The Mudcat Café TM
Thread #126347   Message #2864211
Posted By: Gibb Sahib
14-Mar-10 - 09:03 PM
Thread Name: From SF to Sydney - 1853 Shanties Sung?
Subject: RE: From SF to Sydney - 1853 Shanties Sung?
More fireman stuff.

THE RAMBLER IN NORTH AMERICA, 1832-1833, Vol 2., by CJ Latrobe, 1835.

Of a steamboat, "the wild song of the negro firemen." (pg 214).

THE BALTIMORE PHOENIX AND BUDGET, 1.11, Feb 1842.

Carried a story with this line in reference to a steamboat on the Ohio:

"The half-naked negro firemen busily casting huge sticks of wood into the mouths of the row of yawning furnaces beneath the serried boilers, accompanying their labor by a loud and not unmusical song;"

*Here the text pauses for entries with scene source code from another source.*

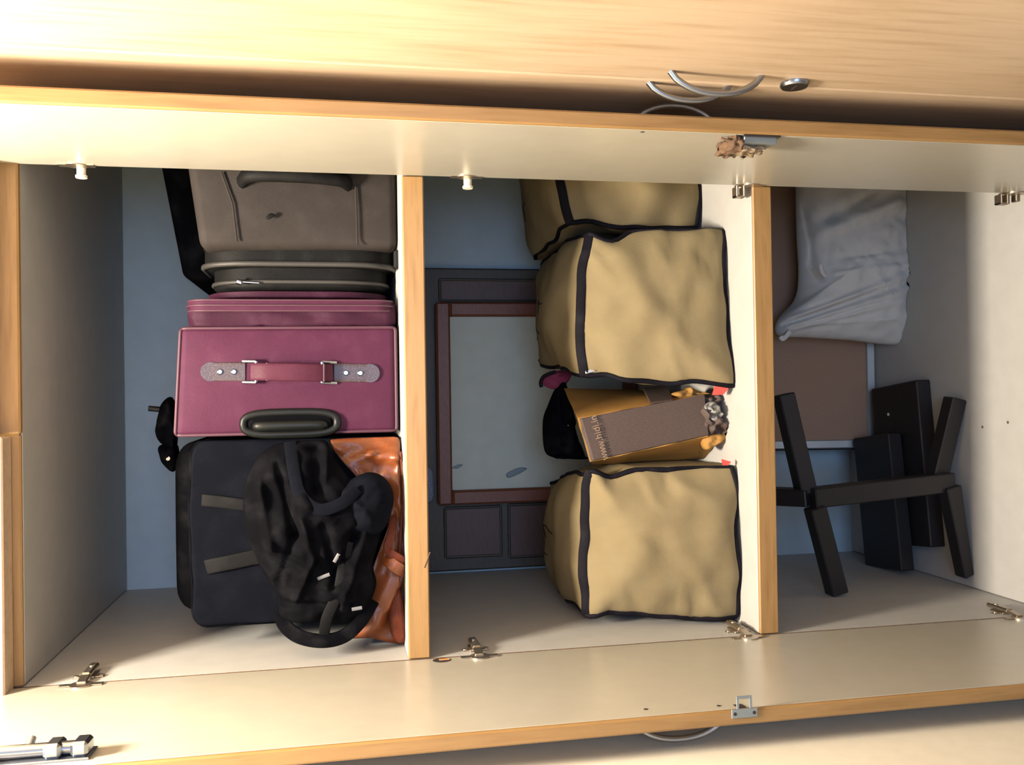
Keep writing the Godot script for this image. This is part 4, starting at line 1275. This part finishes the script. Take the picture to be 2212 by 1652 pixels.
func plank(label: String, _at: Vector3, _turn: float) -> void:
	press(Vector3(XL + 0.001, YB + 0.0006, BACK + 0.001), Vector3(0.598, 9, 9))
	var o := thing("plank", label, "plank", Vector3(-0.22, YB + 0.031, -0.41), "black planks on the wardrobe floor")
	var st := begin()
	bar(st, Vector3(-0.352, YB + 0.046, -0.375), Vector3(-0.0902, -0.924, -0.4) * Vector3(1, 0, 0) + Vector3(0, YB + 0.046, -0.41), 0.125, 0.028, Vector3.UP, 0.002)
	mk(st, "board", M.wenge, o)

func planks() -> void:
	press(Vector3(XL + 0.001, YB + 0.0006, BACK + 0.001), Vector3(0.598, 9, 9))
	var o := thing("plank", "black stained plank lowest on the wardrobe floor with a pale screw hole", "plank", Vector3(-0.15, YB, -0.36), "black planks on the wardrobe floor")
	var st := begin()
	bar(st, Vector3(-0.3, YB + 0.0155, -0.34), Vector3(0.012, YB + 0.0155, -0.375), 0.15, 0.03, Vector3.UP, 0.002)
	mk(st, "board", M.wenge, o)
	st = begin()
	disc(st, Vector3(-0.0475, -0.8975, -0.3913), Vector3.UP, 0.0032, 0.0008, 12)
	mk(st, "screw_hole", M.plug, o)

func stool() -> void:
	press(Vector3(XL + 0.001, YB + 0.0006, BACK + 0.001), Vector3(0.598, 9, 9))
	var o := thing("stool_frame", "black wooden stool frame lying on its side on the wardrobe floor", "stool", Vector3(-0.17, YB, -0.2))
	var j1 := Vector3(-0.1832, -0.6255, -0.21)
	var j2 := Vector3(-0.1643, -0.8982, -0.21)
	var st := begin()
	bar(st, j1, j2, 0.034, 0.034, Vector3.BACK)
	mk(st, "beam", M.wenge, o)
	st = begin()
	bar(st, j1 + Vector3(0, 0, -0.004), Vector3(-0.1872, -0.5724, -0.3), 0.03, 0.03, Vector3.BACK)
	mk(st, "rail", M.wenge, o)
	for q in [[Vector3(-0.1982, -0.6266, -0.2), Vector3(-0.3508, -0.6687, -0.205)], [Vector3(-0.1776, -0.6251, -0.225), Vector3(-0.0017, -0.5897, -0.235)], [Vector3(-0.1713, -0.8887, -0.2), Vector3(-0.3331, -0.9264, -0.205)], [Vector3(-0.1609, -0.8811, -0.225), Vector3(-0.0145, -0.9165, -0.215)]]:
		st = begin()
		bar(st, q[0], q[1], 0.03, 0.03, Vector3.BACK)
		mk(st, "leg", M.wenge, o)
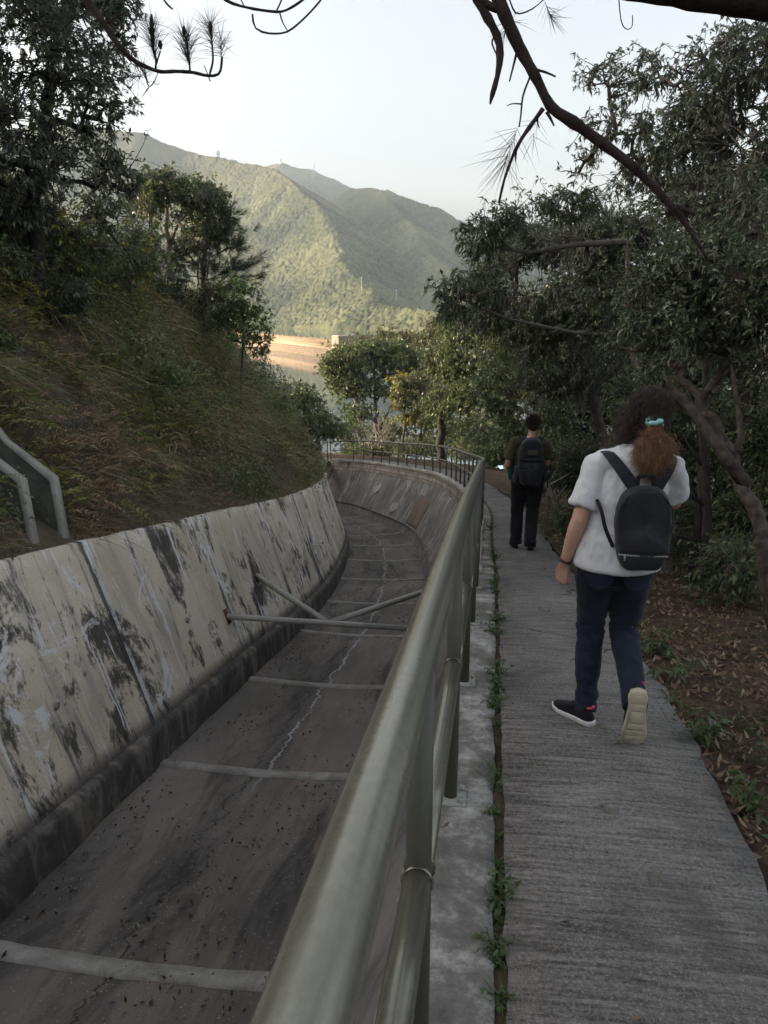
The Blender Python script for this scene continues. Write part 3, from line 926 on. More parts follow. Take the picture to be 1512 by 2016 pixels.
dd = Vector((dL.x - dR.x, dL.y - dR.y, 0)); dlen = dd.length; dd.normalize()
dn = Vector((-dd.y, dd.x, 0))
if dn.dot(Vector((-1, -1, 0))) < 0: dn = -dn          # towards the water
dam = thing('dam', dR, 'long sunlit granite dam with arches across the reservoir', 'dam')
def dpt(l, n, z): return Vector((dR.x, dR.y, 0)) + dd * l + dn * n + Vector((0, 0, z))
def dsheet(name, l0, l1, prof, mat, parent=dam):
    mb = MB(); V, Fc, UV = [], [], []
    nl = 2; n = len(prof)
    cum = [0]
    for (a, z), (a2, z2) in zip(prof[:-1], prof[1:]): cum.append(cum[-1] + math.hypot(a2 - a, z2 - z))
    for l in (l0, l1):
        for (a, z), c in zip(prof, cum): V.append(dpt(l, a, z)); UV.append((l, c))
    for k in range(n - 1): Fc.append([k, k + 1, n + k + 1, n + k])
    Fc.append(list(range(n))); Fc.append(list(range(n, 2 * n))[::-1])
    mb.add(V, Fc, UV)
    return mb.build(name, mat, parent)
LEN = 330
ARCH0 = 94.0
# lower face, a step back at the band, the upper band and the roadway parapet
dsheet('face', -8, LEN, [(2.4, WATER_Z - 5), (1.3, crest - 3.4), (-5, crest - 3.4), (-5, WATER_Z - 5)], gm)
dsheet('band', -8, ARCH0, [(.9, crest - 3.4), (.8, crest - 1.05), (1.05, crest - 1.0), (1.05, crest - .75), (.75, crest - .72), (-4.5, crest - .72), (-4.5, crest - 3.4)], gm)
dsheet('parapet', -8, LEN, [(.72, crest - .72), (.72, crest + .25), (.35, crest + .25), (.35, crest - .72)], gm)
dsheet('road_slab', ARCH0, LEN, [(1.05, crest - 1.1), (1.05, crest - .72), (-4.5, crest - .72), (-4.5, crest - 1.1)], gm)
l = 3.0
while l < LEN - 4:
    mb = MB(); mb.box(dpt(l, .55, crest + .42), (.38, .38, .30), (dd, dn, Vector((0, 0, 1)))); mb.build('merlon', gm, dam)
    l += 7.6
# spillway arches: piers, and round heads between them
l = ARCH0
while l < LEN - 8:
    dsheet('pier', l, l + 1.4, [(1.2, crest - 3.4), (1.0, crest - 1.1), (-4.4, crest - 1.1), (-4.4, crest - 3.4)], gm)
    mb = MB(); n = 10; V, Fc = [], []
    w = 6.2; c0 = l + 1.4 + w / 2
    for k in range(n + 1):
        a = PI * k / n
        V += [dpt(c0 - math.cos(a) * w / 2, .85, crest - 2.75 + 1.45 * math.sin(a)), dpt(c0 - math.cos(a) * w / 2, .85, crest - 1.1),
              dpt(c0 - math.cos(a) * w / 2, -4.3, crest - 2.75 + 1.45 * math.sin(a))]
    for k in range(n):
        a = k * 3; Fc += [[a, a + 1, a + 4, a + 3], [a, a + 3, a + 5, a + 2]]
    mb.add(V, Fc, [((v - dR).dot(dd), v.z) for v in V]); mb.build('arch', gm, dam)
    l += 1.4 + w
dsheet('back_wall', ARCH0, LEN, [(-4.3, crest - 3.4), (-4.3, crest - 1.1), (-4.5, crest - 1.1), (-4.5, crest - 3.4)], M['dam_dark'])
gh = thing('gatehouse', dpt(-1, 1, crest), 'square granite gatehouse on the right end of the dam', 'gatehouse')
def gbox(name, l0, l1, n0, n1, z0, z1, mat=gm):
    mb = MB(); V = [dpt(l, n, z) for l in (l0, l1) for n in (n0, n1) for z in (z0, z1)]
    Fc = [[0, 1, 3, 2], [4, 6, 7, 5], [0, 4, 5, 1], [2, 3, 7, 6], [0, 2, 6, 4], [1, 5, 7, 3]]
    VV, FF, UU = [], [], []
    for f in Fc:
        for q in f: VV.append(V[q]); UU.append(((V[q] - dR).dot(dd) + (V[q] - dR).dot(dn), V[q].z))
        FF.append([len(VV) - 4 + k for k in range(4)])
    mb.add(VV, FF, UU); return mb.build(name, mat, gh)
gbox('wall', -6.0, .6, -2.2, 4.3, WATER_Z - 5, crest + 1.45)
gbox('cornice', -6.3, .9, -2.5, 4.6, crest + 1.452, crest + 1.85)
gbox('roof', -5.8, .4, -2.0, 4.1, crest + 1.852, crest + 2.05, M['coping'])
gbox('door', -3.9, -2.2, 4.302, 4.36, crest - 1.4, crest + .6, M['dam_dark'])

# poles by the hill road
M['pole'] = plain('pole_paint', (.55, .54, .50), .6, .3, .1, 1)
for u, v, D in ((712, 582, 880), (780, 576, 905), (822, 600, 800)):
    p = at(u, v, D); p.z = terrain_z(p.x, p.y) - 1
    t = thing('utility_pole', p, {712: 'pale utility pole standing above the forest left of the bare track', 780: 'pale utility pole standing above the forest at the track bend', 822: 'pale utility pole low on the wooded hill near the right trees'}[u], 'pole', 'poles on the far hillside')
    mb = MB(); mb.tube([p, p + Vector((0, 0, 15))], [.32, .22], 6); mb.build('mast', M['pole'], t)
    mb = MB(); mb.box(p + Vector((0, 0, 14)), (1.6, .2, .15)); mb.build('crossarm', M['pole'], t)

# ------------------------------------------------------------------ haze
hz = bpy.data.materials.new('haze'); hz.use_nodes = True
nt = hz.node_tree
for n in list(nt.nodes): nt.nodes.remove(n)
pv = N(nt, 'ShaderNodeVolumePrincipled'); pv.inputs['Density'].default_value = HAZE
pv.inputs['Color'].default_value = (.70, .84, 1.0, 1); pv.inputs['Anisotropy'].default_value = 0.0
ou = N(nt, 'ShaderNodeOutputMaterial'); nt.links.new(pv.outputs[0], ou.inputs['Volume'])
hx, hy0, hy1, hz0, hz1 = 1780, -175, 3400, -62, 470
V = [(x, y, z) for x in (-hx, hx) for y in (hy0, hy1) for z in (hz0, hz1)]
ho = link('haze', mesh_np('haze', V, [[0, 1, 3, 2], [4, 6, 7, 5], [0, 4, 5, 1], [2, 3, 7, 6], [0, 2, 6, 4], [1, 5, 7, 3]], hz))
tag(ho, kind='stuff')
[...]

And a passage from MARYLAND STATE COLONIZATION JOURNAL, 1851. It mentions the firemen singing, but also the sort of "death of chantying" hypothesis that links it to the disappearance of Black laborers in related trades. I don't remember if it was Hugill (or who?) that has said this; maybe I imagined it myself! In no way did chantying "die" by the 1850s. But there is the idea --which Hugill has said -- that after the American Civil War, few new chanties were devised. Obviously, that is not strictly true, either. However, one can make a case that 1) Most of the "core" chanties were in existence by then -- cf. Lighter's list of chanties from Robinson; and 2) the later creations can be qualified in some way. For instance, "John Brown's Body" was simply taking up the march for the capstan. This was not the adding of new "frameworks" to the "chanties, proper" repertoire. The author of BLACK JACKS describes how, by the Civil War, African-Americans were largely pushed out of the maritime trades. What I am suggesting (and I really can't remember who may have also argued along these lines) is that the "formative period" of chanties had some correlation with the presence of African-Americans in the maritime trades. Anyways, here is the passage:

During the year 1850, the total immigration to the United States from all foreign countries, can hardly have been less than four hundred thousand persons; persons of a class that, at once, enter into competition with the black man in all the avenues of labor—and in most of them drive him to the wall. In Baltimore, my home, ten years since, the shipping at Fell's Point was loaded by free colored stevedores. The labor at the coal yards was free colored labor. In the rural districts around Baltimore, the principal city of a slave State, free colored laborers, ten years since, got in the harvest, worked the mine banks, made the fences, and, indeed, supplied, to a great extent, all agricultural wants in this respect. Now all this is changed. The white man stands in the black man's shoes; or else is fast getting into them. And where, fifteen years ago, nearly all the signs above shop doors on Fell's Point showed English names, now two-thirds of them are German—a fact of notoriety and almost daily comment.
In Cincinnati, the labor that used to be performed by free blacks in the great pork establishments, is now performed by white men—Irishmen and Germans ; and, as Mr. Coleman can bear witness, coming as he does from that city, the firemen on the steamboats on the western waters are now whites, where they used to be free colored men. The negro's song, as he filled his furnaces, has ceased on the Ohio and Mississippi. Instances of this sort, where the white man has driven the black man to the wall, might be multiplied indefinitely.